2. Personal Jurisdiction over Defendant OIGE

Plaintiff also seeks reconsideration of this Court's dismissal of its claims with prejudice against Defendant OIGE. In its July 11, 2011 Opinion, the Court stated that "Plaintiff has . . . failed to produce evidence linking the activities of [OIGE and OIGE NV], or the Intercasino website, to this forum." {July 11, 2011 Opinion). This Court found insufficient the three productions Plaintiff put forward demonstrating that OIGE "purposefully directed its activities" at the residents of this forum. Plaintiff pointed to 1) an adjudication by the British Advertising Standards Authority regarding Intercasino, in which OIGE CG trading as Intercasino is a named party; 2) the Interpartners program, which is apparently "an affiliate program operated by OIGE N.V." on behalf of properties including Intercasino; and 3) a Securities Exchange Commission document stating that OIGE NV had renewed its license for the software operating the Intercasino website (July 11, 2011 Opinion). Together, these bare allegations were found by the court as failing to satisfy Plaintiff's burden of production with regard to OIGE's motion to dismiss.

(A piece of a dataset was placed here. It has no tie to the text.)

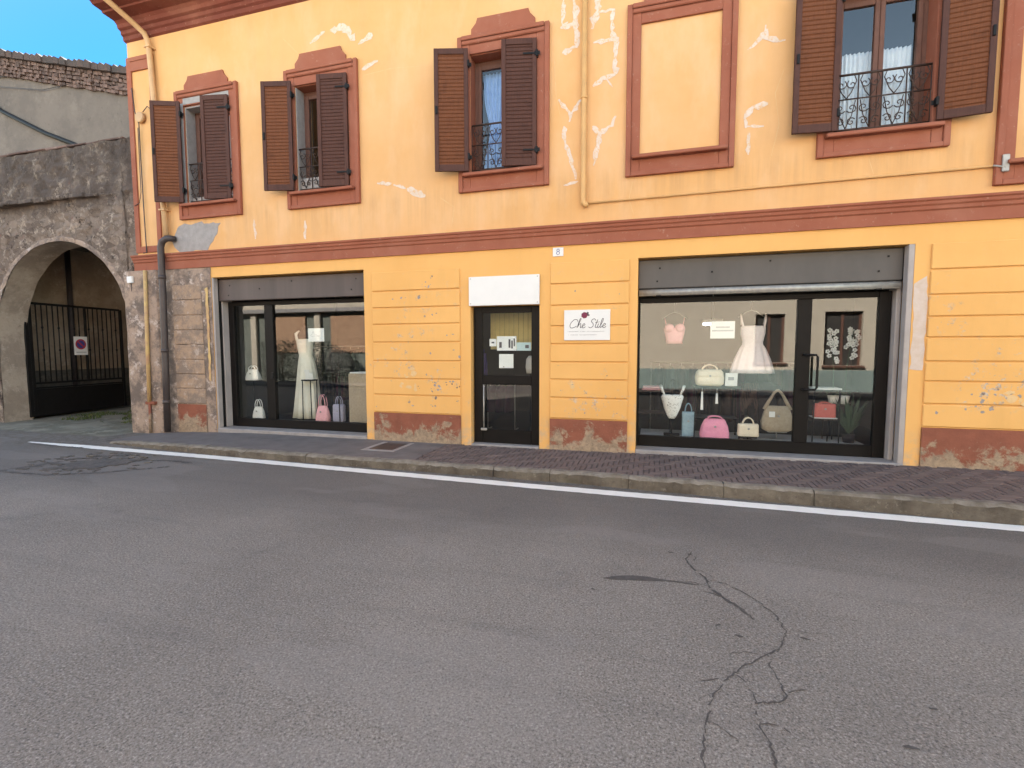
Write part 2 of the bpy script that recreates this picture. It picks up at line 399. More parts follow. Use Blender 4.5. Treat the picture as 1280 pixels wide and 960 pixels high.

As in its arguments for reconsideration regarding Partygaming's dismissal, Plaintiff does not present arguments on any of the grounds required for altering or amending a judgment as Plaintiff does not show an intervening change in the controlling law; the availability of new evidence that was not available when the court issued its order; nor a need to correct a clear error of law or fact or to prevent manifest injustice. Specifically, Plaintiff does not introduce additional evidence of acts performed by OIGE or OIGE NV in particular with regard to purposeful direction at this forum. Moreover, Plaintiff does not present controlling law with respect to an offer of sale that this Court did not consider in its original Opinion. Plaintiff relies on the same legal arguments with regard to OIGE's unsubstantiated "offer for sale" as it presents in its arguments regarding defendant Partygaming. (Pl. Br. at 1). This Court has already considered those legal arguments and reasserts with regard to defendant OIGE that Plaintiff has not made a prima facie showing of purposeful direction at this Forum nor has it included additional dispositive factual or legal matter to warrant amendment of its original Opinion regarding dismissing defendant OIGE. Plaintiff's motion for reconsideration of this Court's dismissal of its claims against OIGE is therefore denied.

IV. CONCLUSION

For the foregoing reasons, the motion for reconsideration is hereby denied.

An appropriate Order accompanies this Opinion.